Intel's horrible, bad, terrible week amid AWS, Qualcomm's Arm moves

First AWS launches Arm-based Graviton2 processors and then Qualcomm targets Intel-based laptops. Here's a recap of a rough week.
Written by Larry Dignan, Contributor

Intel is not having a good week. In fact, the chip giant appears to be surrounded by Arm, giant customers like AWS building processors, archenemy Qualcomm and supply chain issues.

Now the company has had rough weeks before and its quarters have been solid. Intel prints money, but it faces numerous threats ahead. The last 7 days have highlighted what equates to a nice synopsis of longer-term issues. The run of bad news reminded me of Alexander and the Terrible, Horrible, No Good, Very Bad Day except it played out over a week.

Here's the timeline:

Nov. 29: Intel filed a brief supporting the Federal Trade Commission and opposing Qualcomm's appeal judgment. In May, the United States District Court, Northern District of California found that Qualcomm's licensing practices have hurt competition in the CDMA and LTE modem market. By itself, the editorial by Intel wouldn't be a big deal but served as a precursor for a Qualcomm assault on deck.

Dec. 1: Intel shortages are rattling the PC supply chain and that means AMD is likely to gain more share. Wedbush technology strategist Brad Gastwirth noted:

Shortages seem to be MUCH more concerning than previously thought. Conversations with several in the supply chain suggest shortages of CPUs and other components are causing both meaningful delays in server OEM shipments and part shortfalls on the CPU side in the millions of units. Obviously, Intel sent that letter to their customers recently, and now as more news is starting to spread regarding real world implications tied to Intel's announcement, it appears the shortage of Intel production is MUCH more severe than had been anticipated just a few weeks ago or when shortages first cropped up in October. 
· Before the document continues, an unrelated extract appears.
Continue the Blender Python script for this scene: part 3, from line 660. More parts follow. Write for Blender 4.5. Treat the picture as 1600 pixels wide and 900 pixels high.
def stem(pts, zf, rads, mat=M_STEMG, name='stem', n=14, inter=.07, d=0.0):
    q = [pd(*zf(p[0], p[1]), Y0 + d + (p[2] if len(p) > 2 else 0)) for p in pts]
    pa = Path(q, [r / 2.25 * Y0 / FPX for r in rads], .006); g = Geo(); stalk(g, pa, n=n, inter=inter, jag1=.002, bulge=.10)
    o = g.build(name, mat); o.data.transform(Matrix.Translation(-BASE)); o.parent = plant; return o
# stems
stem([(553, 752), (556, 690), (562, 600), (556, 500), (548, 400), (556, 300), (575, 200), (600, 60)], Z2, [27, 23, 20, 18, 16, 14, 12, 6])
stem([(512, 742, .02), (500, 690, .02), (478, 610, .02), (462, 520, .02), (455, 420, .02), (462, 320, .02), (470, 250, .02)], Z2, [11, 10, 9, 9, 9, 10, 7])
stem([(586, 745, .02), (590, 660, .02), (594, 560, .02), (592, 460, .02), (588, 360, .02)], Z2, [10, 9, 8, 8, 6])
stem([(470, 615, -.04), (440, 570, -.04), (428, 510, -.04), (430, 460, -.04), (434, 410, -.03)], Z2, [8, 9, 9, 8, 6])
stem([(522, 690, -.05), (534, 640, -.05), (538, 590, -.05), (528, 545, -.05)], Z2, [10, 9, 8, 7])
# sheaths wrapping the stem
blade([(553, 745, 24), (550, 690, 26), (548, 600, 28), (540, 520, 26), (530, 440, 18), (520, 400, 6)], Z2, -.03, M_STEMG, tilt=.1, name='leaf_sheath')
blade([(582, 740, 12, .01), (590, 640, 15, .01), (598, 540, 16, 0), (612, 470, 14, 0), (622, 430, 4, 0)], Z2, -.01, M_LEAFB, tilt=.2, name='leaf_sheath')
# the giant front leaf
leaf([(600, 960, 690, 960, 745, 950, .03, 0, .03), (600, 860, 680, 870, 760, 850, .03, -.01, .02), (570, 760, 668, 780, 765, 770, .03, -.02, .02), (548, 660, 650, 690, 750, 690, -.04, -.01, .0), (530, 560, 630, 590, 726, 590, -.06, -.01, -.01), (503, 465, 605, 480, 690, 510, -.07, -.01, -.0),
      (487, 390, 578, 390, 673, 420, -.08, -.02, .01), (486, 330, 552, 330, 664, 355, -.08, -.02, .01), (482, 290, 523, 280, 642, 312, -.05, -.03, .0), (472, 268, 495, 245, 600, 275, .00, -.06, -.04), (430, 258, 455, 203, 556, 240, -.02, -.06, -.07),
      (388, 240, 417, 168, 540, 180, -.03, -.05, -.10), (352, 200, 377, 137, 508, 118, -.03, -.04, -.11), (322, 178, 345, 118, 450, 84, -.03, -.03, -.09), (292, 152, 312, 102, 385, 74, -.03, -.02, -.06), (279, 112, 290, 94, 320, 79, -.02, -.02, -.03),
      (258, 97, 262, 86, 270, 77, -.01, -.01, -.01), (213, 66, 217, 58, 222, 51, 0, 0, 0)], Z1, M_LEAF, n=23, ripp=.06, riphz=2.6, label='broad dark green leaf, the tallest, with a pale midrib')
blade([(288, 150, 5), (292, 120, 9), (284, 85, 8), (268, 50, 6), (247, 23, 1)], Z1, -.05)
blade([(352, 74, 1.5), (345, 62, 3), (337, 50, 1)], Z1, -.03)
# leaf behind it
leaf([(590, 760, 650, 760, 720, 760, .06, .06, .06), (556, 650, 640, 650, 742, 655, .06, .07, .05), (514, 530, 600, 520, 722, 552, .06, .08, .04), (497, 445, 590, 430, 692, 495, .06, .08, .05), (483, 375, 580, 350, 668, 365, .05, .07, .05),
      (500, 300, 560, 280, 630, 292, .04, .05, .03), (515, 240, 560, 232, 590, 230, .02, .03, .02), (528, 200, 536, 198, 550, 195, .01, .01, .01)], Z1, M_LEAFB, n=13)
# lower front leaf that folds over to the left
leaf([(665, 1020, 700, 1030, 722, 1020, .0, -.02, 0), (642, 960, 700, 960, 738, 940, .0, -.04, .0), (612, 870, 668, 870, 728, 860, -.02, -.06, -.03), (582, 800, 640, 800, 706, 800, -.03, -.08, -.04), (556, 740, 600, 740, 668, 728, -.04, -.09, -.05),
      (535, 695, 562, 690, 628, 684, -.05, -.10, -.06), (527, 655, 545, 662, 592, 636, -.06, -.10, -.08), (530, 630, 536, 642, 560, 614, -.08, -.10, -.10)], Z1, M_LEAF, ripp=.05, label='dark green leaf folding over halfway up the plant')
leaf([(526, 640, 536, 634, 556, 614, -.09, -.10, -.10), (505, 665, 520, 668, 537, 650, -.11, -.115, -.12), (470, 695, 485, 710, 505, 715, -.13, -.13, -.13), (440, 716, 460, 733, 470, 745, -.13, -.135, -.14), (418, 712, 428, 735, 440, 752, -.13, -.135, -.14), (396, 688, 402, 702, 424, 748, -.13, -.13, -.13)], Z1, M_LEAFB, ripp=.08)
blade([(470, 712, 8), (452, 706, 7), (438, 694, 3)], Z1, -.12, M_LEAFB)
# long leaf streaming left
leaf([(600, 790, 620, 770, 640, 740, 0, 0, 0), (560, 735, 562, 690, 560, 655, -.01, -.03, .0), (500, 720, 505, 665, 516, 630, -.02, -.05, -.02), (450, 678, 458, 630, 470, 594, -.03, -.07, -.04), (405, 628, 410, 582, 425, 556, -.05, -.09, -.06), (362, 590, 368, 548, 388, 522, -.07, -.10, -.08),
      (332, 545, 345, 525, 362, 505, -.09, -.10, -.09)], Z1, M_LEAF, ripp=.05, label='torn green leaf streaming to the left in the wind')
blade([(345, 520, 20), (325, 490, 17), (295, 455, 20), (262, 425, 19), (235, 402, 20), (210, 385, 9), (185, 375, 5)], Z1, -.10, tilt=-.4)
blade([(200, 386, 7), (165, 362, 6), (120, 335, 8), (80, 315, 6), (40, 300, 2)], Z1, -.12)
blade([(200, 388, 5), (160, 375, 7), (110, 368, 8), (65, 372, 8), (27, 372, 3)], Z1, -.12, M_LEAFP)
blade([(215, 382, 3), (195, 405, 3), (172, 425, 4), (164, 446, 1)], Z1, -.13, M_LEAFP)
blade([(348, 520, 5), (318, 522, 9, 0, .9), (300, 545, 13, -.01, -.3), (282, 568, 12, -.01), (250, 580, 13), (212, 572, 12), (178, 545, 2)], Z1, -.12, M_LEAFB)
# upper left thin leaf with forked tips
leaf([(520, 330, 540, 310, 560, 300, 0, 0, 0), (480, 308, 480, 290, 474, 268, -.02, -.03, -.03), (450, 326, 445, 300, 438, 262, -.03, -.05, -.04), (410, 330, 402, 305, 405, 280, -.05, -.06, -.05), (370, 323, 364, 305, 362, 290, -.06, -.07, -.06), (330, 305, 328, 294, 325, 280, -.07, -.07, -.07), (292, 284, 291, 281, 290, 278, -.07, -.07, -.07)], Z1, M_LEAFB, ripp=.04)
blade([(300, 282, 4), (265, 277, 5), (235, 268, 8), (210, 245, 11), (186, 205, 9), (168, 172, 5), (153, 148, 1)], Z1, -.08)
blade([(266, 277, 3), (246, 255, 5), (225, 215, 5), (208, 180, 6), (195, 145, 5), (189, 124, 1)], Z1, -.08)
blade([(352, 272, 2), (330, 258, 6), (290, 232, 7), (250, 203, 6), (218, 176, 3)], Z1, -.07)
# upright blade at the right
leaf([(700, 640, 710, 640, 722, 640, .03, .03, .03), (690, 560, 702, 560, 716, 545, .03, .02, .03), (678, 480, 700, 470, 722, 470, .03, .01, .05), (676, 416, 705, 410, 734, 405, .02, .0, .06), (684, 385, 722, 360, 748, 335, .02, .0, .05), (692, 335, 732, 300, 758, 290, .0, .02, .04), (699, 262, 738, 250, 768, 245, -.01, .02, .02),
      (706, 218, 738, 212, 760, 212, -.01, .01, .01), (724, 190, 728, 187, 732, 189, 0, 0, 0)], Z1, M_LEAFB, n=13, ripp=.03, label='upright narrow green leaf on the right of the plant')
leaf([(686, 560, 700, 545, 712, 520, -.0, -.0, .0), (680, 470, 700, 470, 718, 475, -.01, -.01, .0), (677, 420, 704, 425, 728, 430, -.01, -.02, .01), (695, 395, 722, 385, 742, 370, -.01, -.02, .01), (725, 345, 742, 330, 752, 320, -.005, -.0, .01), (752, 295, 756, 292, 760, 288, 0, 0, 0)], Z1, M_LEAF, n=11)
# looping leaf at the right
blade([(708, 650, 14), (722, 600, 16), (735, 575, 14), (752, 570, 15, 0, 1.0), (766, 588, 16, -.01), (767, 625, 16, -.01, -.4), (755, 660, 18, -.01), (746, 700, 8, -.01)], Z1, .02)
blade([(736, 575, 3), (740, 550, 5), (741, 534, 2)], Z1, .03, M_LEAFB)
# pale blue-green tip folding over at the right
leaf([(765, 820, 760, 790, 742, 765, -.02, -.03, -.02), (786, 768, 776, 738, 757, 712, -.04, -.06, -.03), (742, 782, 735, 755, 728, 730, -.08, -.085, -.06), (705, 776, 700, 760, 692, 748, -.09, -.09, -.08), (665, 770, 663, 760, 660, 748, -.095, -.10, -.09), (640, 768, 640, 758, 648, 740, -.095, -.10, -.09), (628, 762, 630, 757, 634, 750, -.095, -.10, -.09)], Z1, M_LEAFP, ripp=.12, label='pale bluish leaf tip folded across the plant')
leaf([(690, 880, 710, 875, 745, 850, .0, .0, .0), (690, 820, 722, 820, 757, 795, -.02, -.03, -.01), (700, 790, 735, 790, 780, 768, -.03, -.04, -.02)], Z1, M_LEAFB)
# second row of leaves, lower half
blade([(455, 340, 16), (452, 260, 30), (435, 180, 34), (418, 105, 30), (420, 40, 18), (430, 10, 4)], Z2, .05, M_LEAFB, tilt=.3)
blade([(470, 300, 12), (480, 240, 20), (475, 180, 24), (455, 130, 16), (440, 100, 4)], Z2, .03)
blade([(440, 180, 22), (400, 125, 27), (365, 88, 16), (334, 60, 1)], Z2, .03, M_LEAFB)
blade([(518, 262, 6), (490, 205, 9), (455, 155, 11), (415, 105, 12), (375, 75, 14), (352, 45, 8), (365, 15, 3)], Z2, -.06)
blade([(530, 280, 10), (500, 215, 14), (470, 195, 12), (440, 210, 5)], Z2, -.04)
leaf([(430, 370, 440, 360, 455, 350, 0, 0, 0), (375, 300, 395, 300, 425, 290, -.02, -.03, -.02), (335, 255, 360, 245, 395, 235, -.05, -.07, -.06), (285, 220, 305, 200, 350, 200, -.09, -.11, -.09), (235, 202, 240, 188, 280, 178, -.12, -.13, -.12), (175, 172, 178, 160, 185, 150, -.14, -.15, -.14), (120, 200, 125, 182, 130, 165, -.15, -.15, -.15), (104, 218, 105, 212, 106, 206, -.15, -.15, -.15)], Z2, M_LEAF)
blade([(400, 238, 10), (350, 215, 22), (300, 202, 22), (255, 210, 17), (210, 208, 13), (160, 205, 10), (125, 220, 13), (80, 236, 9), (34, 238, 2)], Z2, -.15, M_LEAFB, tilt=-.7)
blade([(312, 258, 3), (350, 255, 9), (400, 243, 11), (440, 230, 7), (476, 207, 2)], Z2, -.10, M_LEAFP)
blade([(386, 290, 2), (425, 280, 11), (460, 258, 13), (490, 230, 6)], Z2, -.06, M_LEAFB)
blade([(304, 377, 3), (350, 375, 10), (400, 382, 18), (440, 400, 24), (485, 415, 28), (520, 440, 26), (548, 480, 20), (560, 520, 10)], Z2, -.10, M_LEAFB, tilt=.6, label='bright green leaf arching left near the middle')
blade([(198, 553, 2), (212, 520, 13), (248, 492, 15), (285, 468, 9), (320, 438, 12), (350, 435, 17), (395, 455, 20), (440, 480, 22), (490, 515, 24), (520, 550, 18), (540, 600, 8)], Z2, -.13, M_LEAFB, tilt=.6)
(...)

Dec. 2: Intel closed the sale of its smartphone modem business to Apple for $1 billion. The deal (some would argue retreat) means that Intel's 5G efforts will revolve around networks with an option to make non-smartphone modems. The upshot is that Apple wanted to make its own 5G chips and plans to go where Intel couldn't. Meanwhile, the $1 billion isn't much of a consolation prize given Intel invested a lot more time and money chasing 5G dreams. 

Dec. 3: Amazon Web Services announced instances based on its Graviton2 processor. The implications of this move are huge because they bring Arm into the data center fold. Intel's data center business is the future. Now AWS and Intel will be partners for the foreseeable future, but the cloud giant has largely abstracted hardware and can now swap chip platforms easily. The deals were in a ZDNet exclusive, but the main takeaway is that AWS is comparing its own Graviton2 performance to Intel instances.


Dec. 4: Qualcomm outlined its new Snapdragon platforms for 5G and the processor systems are likely to scale 5G deployments globally. Yes, Qualcomm's 5G barrage comes as Intel exits the business, but Snapdragon is increasingly going into PCs and internet of things devices.

Dec. 5: Qualcomm launched a Snapdragon portfolio aimed at laptops in all segments. Intel dominates here, but AMD is increasingly making inroads. Now Intel has AMD and Qualcomm with Arm processors forcing client computing competition.